The great political philosopher John Stuart Mill wrote, in 1848, “It is hardly possible to overstate the value…of placing human beings in contact with persons dissimilar to themselves, and with modes of thought and action unlike those with which they are familiar…. Such communication has always been…one of the primary sources of progress.” These words are equally true in our age. The best hope for the future leadership of a rapidly changing world lies in the continued exchange of ideas and knowledge, which is the essence of a liberal education. That is my vision. And that is what we will accomplish at Yale-NUS College.

It is a great pleasure to me to announce the two Executive Vice-Presidents who will join me on the leadership team of Yale-NUS.

Lai Choy Heng, Executive Vice-President for Academic Affairs, is a physicist who has done influential research on quantum computing and has also served NUS as Dean and Vice-Provost.  He is a graduate of the University of Chicago and has, in addition to his expertise in physics, a wide-ranging knowledge of Western classical and jazz music. Choy Heng will be leading our academic programs. I have already, in the last few months since meeting him, come to rely on Choy Heng’s deep knowledge of the National University of Singapore, honed over three decades of service to the university. He is himself a true embodiment of the values of liberal arts education, and it is notable that his son followed in his footsteps at the University of Chicago, where he majored in Computer Science and English. I can think of no one more well suited than Choy Heng to adapting the liberal arts model to the Singaporean context.

Doris Sohmen-Pao, Executive Vice-President for Administration, is an expert and skilled practitioner in the field of human capital development. Doris studied Politics and Environmental Studies at Princeton before getting her MBA at Harvard. At Princeton, she received the award for outstanding leadership by an undergraduate and went on to serve on the board of trustees as a young alumna. Doris will lead our administrative efforts. Already in the first few months of her appointment, Doris has brought great energy to the staff of 30 who have been working night and day to make this college a reality. Her understanding of both of liberal arts and education in the United States, and of Singapore where she has lived for twelve years, is unparalleled. She spoke very movingly to our first group of admitted undergraduates of the role liberal arts education played in her own life, and I am delighted to have her acumen in business and administrative matters at the service of the educational ideals we all share.

One of the lessons we will underscore for our students is the importance of collaboration and teamwork to maximize the success of almost any venture—and Choy Heng, Doris, and I will be modeling the same sense of teamwork that we want our students to pursue. It is deeply satisfying that the Yale-NUS leadership team includes a professor from each of our partner universities—Yale and NUS—as well as someone who has had such extensive experience in the world of business and academic administration.

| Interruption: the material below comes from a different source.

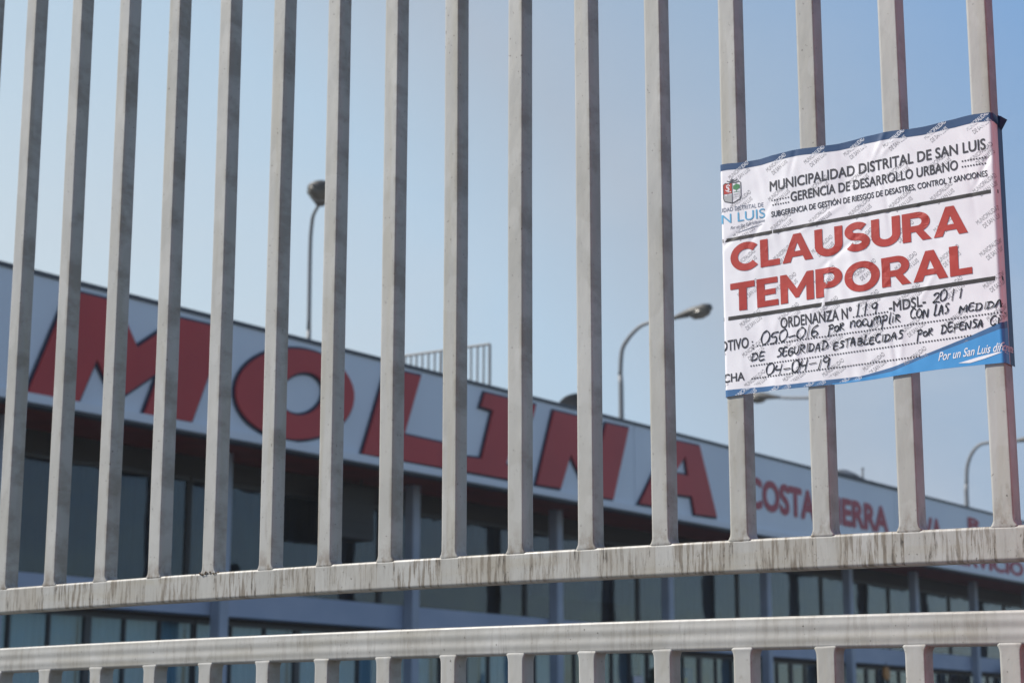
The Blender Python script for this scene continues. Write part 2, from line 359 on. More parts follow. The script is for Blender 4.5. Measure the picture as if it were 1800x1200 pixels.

I cannot let this moment pass without saluting and thanking Lily Kong, who in her role on the team that studied the liberal arts initiative and then as Acting Executive Vice-President for Academic Affairs at Yale-NUS, has done more than anyone else to bring this partnership so far, so fast. And Lily has been a good friend and mentor to me personally. Fortunately, Lily will continue to advise us on this project as she resumes her role in the broader NUS administration. I am also very grateful to my friend and colleague Charles Bailyn, Professor of Astronomy at Yale, for his continued work as Dean of the Faculty. Charles has shaped the curriculum and recruited the faculty, and one of the great pleasures of this job for me will be continuing our work together.

Yale-NUS College will, I believe, allow students to develop their full potential. Our students will challenge conventional wisdom and will contribute to progress here in Singapore and throughout the world. I am humbled indeed to be able to make my contribution to this great adventure.